Wednesday, February 01, 2006

More on China...

The head of the Internet desk at Reporters Without Borders is named Mr. Pain. Isn't that wonderful? I couldn't make up stuff like that.


Mr. Pain is not sanguine about Microsoft's new stance:

"There's a good side and a bad side," Mr. Pain said. "It's clear that they've begun thinking about their ethical responsibility. But it also shows that they accept censorship, and that they believe in this new form of the Internet, in which the rights of users will vary according to their geographic origin."

This, he said, "is in direct contradiction with the original idea of what the Internet was supposed to be — something with no barriers, no boundaries."

Actually, the Internet was originally funded as a specifically American command-and-control system that could function even in the event of military attack resulting in massive destruction of communications infrastructure. To have gone, in a few decades, from that vision of the future, to one in which a Chinese censorship policy attracts widespread public notice and debate... is surely no poor thing?

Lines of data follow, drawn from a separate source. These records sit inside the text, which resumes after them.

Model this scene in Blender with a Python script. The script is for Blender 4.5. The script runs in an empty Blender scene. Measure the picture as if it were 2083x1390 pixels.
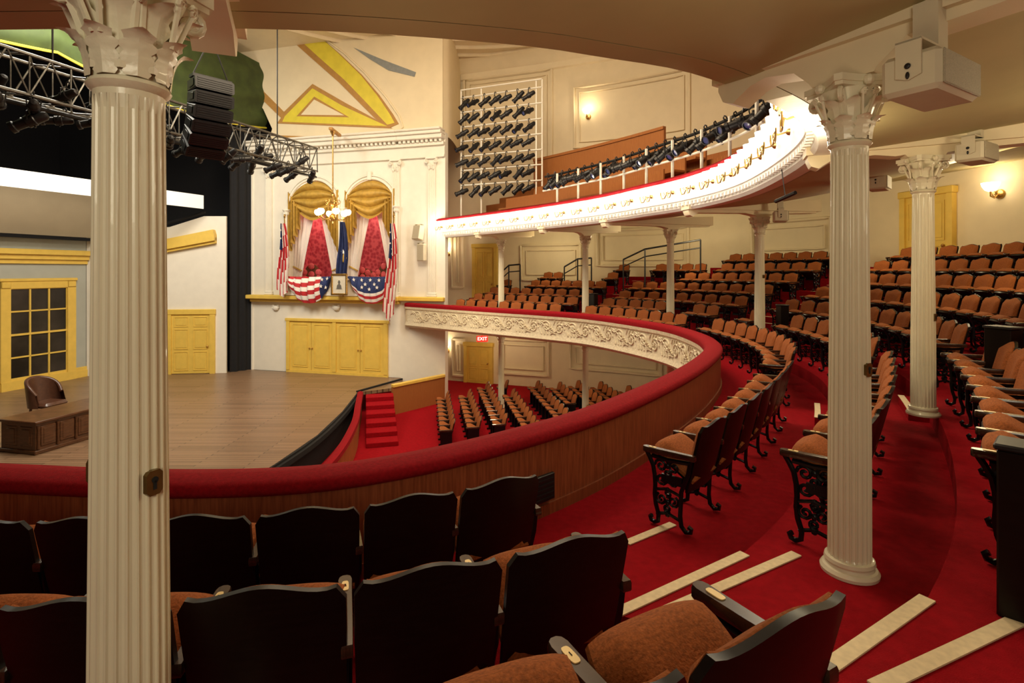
import bpy, math, random
from mathutils import Vector, Matrix
random.seed(7)
S=bpy.context.scene; C=S.collection
PI=math.pi; sin=math.sin; cos=math.cos
F=1100.; CX=1041.5; HY=550.
def at(px,py,Y): return Vector(((px-CX)/F*Y, Y, (HY-py)/F*Y))
def proj(p): return (CX+F*p[0]/p[1], HY-F*p[2]/p[1]) if p[1]>.05 else (9999,9999)
ORD='first second third fourth fifth sixth seventh eighth ninth tenth eleventh twelfth thirteenth fourteenth fifteenth sixteenth seventeenth eighteenth nineteenth twentieth'.split()
def od(i):
    if i<20: return ORD[i]
    if i<29: return 'twenty-'+ORD[i-20]
    if i==29: return 'thirtieth'
    return 'thirty-'+ORD[i-30]
# ---------------------------------------------------------------- materials
def mat(n,c,r=.5,me=0,em=0,var=.15,sc=8,bump=0,bs=60,coat=0,c2=None,stretch=None,tex='noise',emc=None,alpha=1,spec=.5):
    if c2 is None: c2=[x*(1-var) for x in c]
    m=bpy.data.materials.new(n); m.use_nodes=True; nt=m.node_tree; b=nt.nodes['Principled BSDF']
    tc=nt.nodes.new('ShaderNodeTexCoord'); mp=nt.nodes.new('ShaderNodeMapping')
    nt.links.new(tc.outputs['Object'],mp.inputs['Vector'])
    if stretch: mp.inputs['Scale'].default_value=stretch
    if tex=='noise':
        t=nt.nodes.new('ShaderNodeTexNoise'); t.inputs['Scale'].default_value=sc; t.inputs['Detail'].default_value=5; out=t.outputs['Fac']
    elif tex=='voronoi':
        t=nt.nodes.new('ShaderNodeTexVoronoi'); t.inputs['Scale'].default_value=sc; out=t.outputs['Distance']
    elif tex=='wave':
        t=nt.nodes.new('ShaderNodeTexWave'); t.inputs['Scale'].default_value=sc; t.inputs['Distortion'].default_value=5; t.inputs['Detail'].default_value=3; out=t.outputs['Fac']
    elif tex=='brick':
        t=nt.nodes.new('ShaderNodeTexBrick'); t.inputs['Scale'].default_value=sc; t.inputs['Mortar Size'].default_value=.012; t.inputs['Brick Width'].default_value=2.5;t.inputs['Row Height'].default_value=.13
        t.inputs['Color1'].default_value=(*c,1); t.inputs['Color2'].default_value=(*c2,1); t.inputs['Mortar'].default_value=(*[x*.4 for x in c2],1); out=None
    nt.links.new(mp.outputs['Vector'],t.inputs['Vector'])
    if out:
        rp=nt.nodes.new('ShaderNodeValToRGB'); rp.color_ramp.elements[0].position=.32; rp.color_ramp.elements[1].position=.68
        rp.color_ramp.elements[0].color=(*c2,1); rp.color_ramp.elements[1].color=(*c,1)
        nt.links.new(out,rp.inputs['Fac']); nt.links.new(rp.outputs['Color'],b.inputs['Base Color'])
    else: nt.links.new(t.outputs['Color'],b.inputs['Base Color'])
    b.inputs['Roughness'].default_value=r; b.inputs['Metallic'].default_value=me; b.inputs['Coat Weight'].default_value=coat
    b.inputs['Specular IOR Level'].default_value=spec
    if alpha<1: b.inputs['Alpha'].default_value=alpha
    if em:
        b.inputs['Emission Color'].default_value=(*(emc or c),1); b.inputs['Emission Strength'].default_value=em
    if bump:
        n2=nt.nodes.new('ShaderNodeTexNoise'); n2.inputs['Scale'].default_value=bs; n2.inputs['Detail'].default_value=3
        bp=nt.nodes.new('ShaderNodeBump'); bp.inputs['Strength'].default_value=bump; bp.inputs['Distance'].default_value=.02
        nt.links.new(tc.outputs['Object'],n2.inputs['Vector']); nt.links.new(n2.outputs['Fac'],bp.inputs['Height']); nt.links.new(bp.outputs['Normal'],b.inputs['Normal'])
    return m
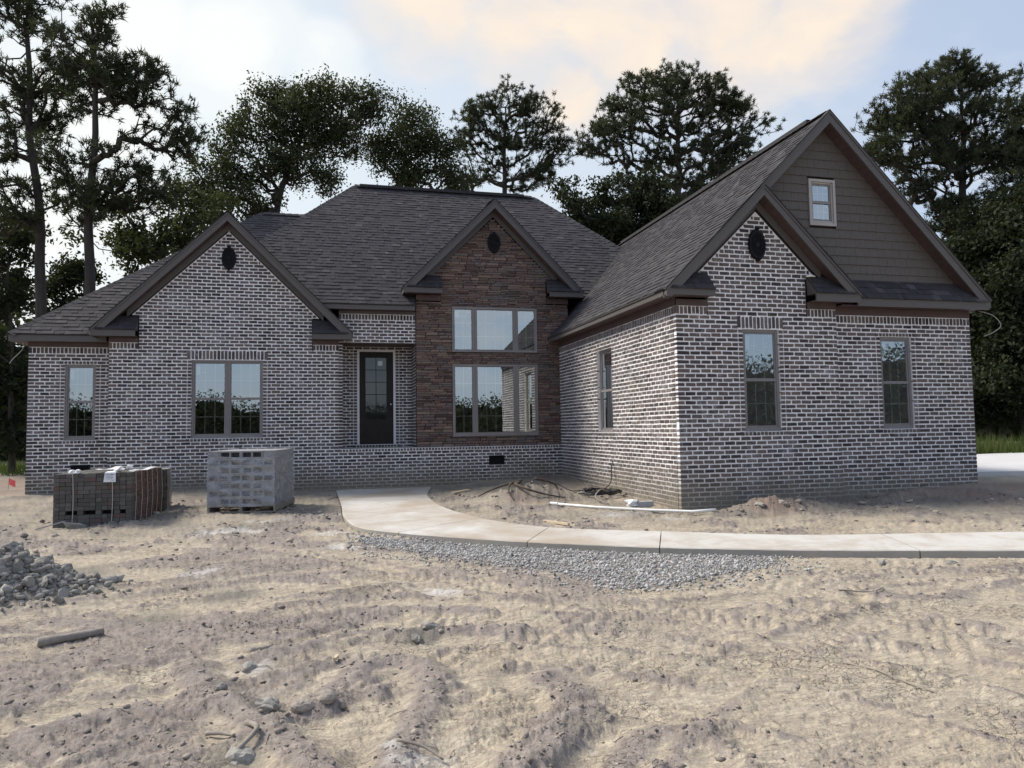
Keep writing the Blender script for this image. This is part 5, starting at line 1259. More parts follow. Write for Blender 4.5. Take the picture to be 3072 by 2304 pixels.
TREES = {
'A':(27,[(-10.1,15.6,1.47,1.02),(-10.2,13.9,1.69,0.9),(-9.3,13.3,1.25,0.79),(-10.4,12.4,1.45,0.67),(-10.4,11.3,1.56,0.67),(-8.9,12.1,1.02,0.45),(-9.8,9.8,1.9,0.5),(-10.3,8.8,1.11,0.55),(-9.6,17.1,1.25,0.57)],[(-9.4,4.9),(-9.5,8.3),(-9.8,11.7),(-10.0,15.1),(-10.0,17.0)]),
'B':(25,[(-7.4,14.6,1.07,0.59),(-6.9,14.1,0.86,0.64),(-7.9,13.7,0.95,0.74),(-6.2,13.0,1.18,0.65),(-5.4,12.9,0.65,0.54),(-7.2,12.9,1.39,0.53),(-6.7,12.2,1.28,0.37),(-5.0,11.9,0.76,0.43),(-5.4,11.2,1.3,0.49),(-4.7,10.8,0.54,0.27),(-7.4,10.2,1.27,0.42),(-5.7,9.9,0.75,0.27),(-6.0,9.2,1.07,0.48),(-7.3,8.7,0.95,0.63),(-8.2,9.3,0.73,0.42)],[(-7.4,4.7),(-7.4,6.8),(-7.4,8.9),(-7.3,11.1),(-7.3,12.7),(-7.4,14.5)]),
'K2':(30,[(-7.1,9.3,1.54,1.02),(-5.9,9.0,1.42,1.03),(-5.0,10.1,1.44,1.17),(-6.4,8.2,1.67,0.77),(-7.7,10.2,0.89,0.64),(-8.0,8.4,1.14,0.89)],[(-6.4,5.4),(-6.3,7.9),(-6.2,9.4),(-6.1,10.3)]),
'C':(33,[(-5.0,12.5,1.59,1.01),(-6.0,11.5,1.29,1.0),(-4.2,14.2,0.88,0.73),(-3.3,15.1,1.32,0.88),(-2.5,16.3,1.04,0.67),(-1.4,15.6,1.94,1.2),(0.1,16.5,1.66,0.91),(0.1,15.0,1.96,1.06),(-1.6,13.6,1.78,1.04),(-3.3,12.9,1.76,1.03),(-4.1,11.6,1.74,0.87),(2.0,16.4,0.92,0.77),(-0.5,12.8,1.2,0.6)],[(-2.7,5.8),(-2.5,10.2),(-2.1,12.4),(-1.4,14.4),(-1.1,15.9)]),
'D':(34,[(3.8,16.5,1.28,0.64),(3.2,15.3,1.59,0.79),(4.4,15.4,1.12,0.8),(5.2,15.0,0.97,0.97),(3.6,14.0,0.95,0.8),(5.7,13.5,0.81,0.97),(2.4,14.8,0.95,0.95),(3.3,13.3,0.95,0.4)],[(3.0,6.0),(3.1,10.8),(3.2,13.0),(3.4,14.7),(3.7,16.2)]),
'E':(36,[(9.1,18.6,1.93,0.7),(7.5,17.9,1.39,0.78),(10.4,18.0,1.41,0.88),(8.6,16.9,2.09,0.87),(6.8,16.4,1.03,0.86),(11.1,16.8,1.06,1.06),(12.2,16.9,0.53,0.71),(9.4,15.7,1.92,0.87),(7.6,15.2,1.38,0.86),(11.1,15.3,1.06,0.88),(6.8,14.3,1.03,0.69),(9.6,14.5,1.4,0.7),(11.4,14.6,1.06,0.53)],[(8.6,6.4),(8.6,11.6),(8.7,13.6),(8.8,16.0),(8.9,18.4)]),
'F':(33,[(17.2,19.1,2.05,0.77),(15.3,18.2,1.69,0.84),(18.7,18.3,1.73,1.04),(20.4,17.9,1.39,0.87),(21.7,17.4,0.88,0.79),(14.2,17.0,1.34,0.92),(16.4,16.9,2.37,1.02),(13.3,15.8,1.33,0.83),(19.2,16.2,2.07,1.03),(20.9,15.8,1.22,0.87),(12.2,15.3,0.82,0.58),(15.2,15.2,2.01,0.92),(17.4,14.7,2.21,0.85),(19.9,14.5,1.38,0.86),(13.9,13.4,1.0,0.66),(18.3,13.6,1.54,0.68)],[(16.6,6.1),(16.9,11.2),(17.0,12.9),(17.2,15.6),(17.3,18.5)]),
'G':(30,[(12.7,12.2,1.66,0.9),(13.3,10.8,2.27,1.06),(11.4,11.0,1.49,0.89),(10.1,11.6,0.89,0.59),(14.3,11.8,1.22,0.91),(12.0,10.2,1.79,0.6),(14.9,10.5,0.92,0.76)],[(12.8,5.7),(12.9,8.7),(12.9,10.5),(13.1,11.8)]),
'H':(27,[(28.5,17.8,1.72,0.78),(30.2,17.2,1.58,0.79),(26.7,16.7,1.54,0.93),(25.2,15.9,1.37,0.84),(24.6,14.8,1.06,0.91),(27.0,15.3,2.0,0.93),(29.3,15.3,2.04,1.1),(30.4,14.0,1.42,0.95),(25.7,13.9,1.68,0.91),(27.6,13.3,2.01,0.93),(26.1,12.2,1.22,0.76),(24.2,14.1,0.75,0.9),(27.9,11.0,1.39,0.92)],[(27.6,1.7),(28.0,7.1),(28.3,11.8),(28.7,15.0),(28.8,17.7)]),
'I':(25,[(29.7,15.3,1.04,0.89),(29.4,13.8,1.18,1.03),(29.5,11.8,1.18,1.18),(28.8,10.4,1.17,1.02),(30.6,14.3,1.19,1.34),(30.5,11.3,1.18,1.33)],[(29.2,1.7),(29.6,6.8),(29.8,11.2),(30.1,15.3)]),
'J1':(24,[(26.4,8.4,1.52,1.24),(26.1,6.5,1.37,1.37),(26.4,4.4,1.51,1.37),(25.5,2.6,1.08,1.22),(27.0,10.2,1.11,0.84)],[(25.9,0.6),(26.1,3.7),(26.3,7.2),(26.4,9.3)]),
'J2':(22.5,[(26.3,7.3,1.44,1.57),(26.3,4.9,1.56,1.56),(25.9,2.8,1.42,1.42),(27.4,6.3,1.32,1.98),(26.4,8.9,1.05,0.92)],[(26.0,0.5),(26.2,3.6),(26.4,6.9),(26.5,8.6)]),
'K1':(29,[(-11.1,8.5,0.95,0.95),(-10.8,7.3,0.83,0.83),(-11.2,6.3,0.94,0.83),(-10.7,5.1,0.59,0.47),(-11.1,3.8,0.94,1.06),(-10.7,2.8,0.59,1.06),(-10.9,1.6,0.7,0.7),(-12.0,7.5,1.06,1.41),(-11.9,4.5,1.05,1.75)],[(-10.9,0.6),(-11.0,4.0),(-11.1,6.9),(-11.1,8.5)]),
'J3':(28,[(31.0,8.0,1.6,1.4),(31.4,5.5,1.7,1.5),(31.2,3.0,1.6,1.5),(30.0,10.0,1.3,1.1)],[(31.0,.8),(31.1,5.0),(31.2,8.5)]),
'J4':(31,[(30.2,7.0,1.7,1.5),(29.8,4.6,1.7,1.6),(29.7,2.2,1.5,1.3),(30.4,9.4,1.4,1.1)],[(29.9,.8),(30.0,4.5),(30.1,8.5)]),
}
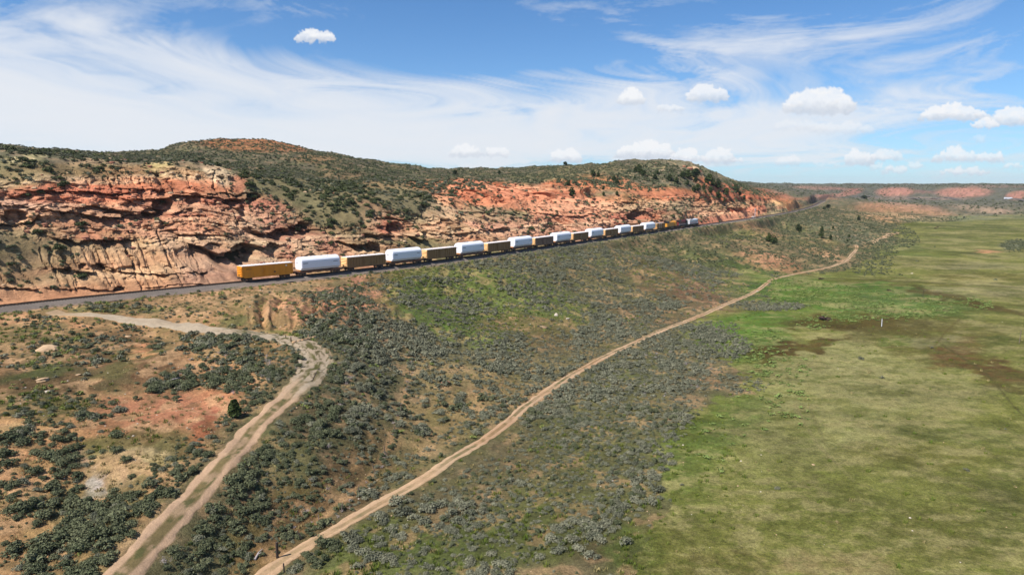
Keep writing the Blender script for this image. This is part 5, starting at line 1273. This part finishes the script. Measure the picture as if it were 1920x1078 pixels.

As a matter of policy, I agree with Mr. Pain. I wish China would stop cracking down on "dissidents" and journalists. I also wish I, like Mr. Pain, had a colorful and descriptive name, even though his is probably French, therefore meaning not "pain" but "bread." I just think, if there's a choice between looking back to halcyon days of yore, or making sense... we'd be better off with the sense.

2 Comments:

At 3:36 PM, Blogger MT said...

Clearly he meant the (World Wide) Web, not the 'Net. Common mistake.

 
At 4:06 PM, Blogger Filch said...

I know, I know. But my point still stands: look at where we've really been, not at the idealized world you wish we'd once had. The Web has come a long way since the particle physicists at CERN were using it to collaborate on... whatever particle physicist do. That China is even partaking of the Web is remarkable, don't you think, given its leadership's history of rigid, top-down control?

I wish things in China were better already, but (vis-a-vis the Web, anyway) it seems to me they're getting more better as things go along.

Information really does want to be free.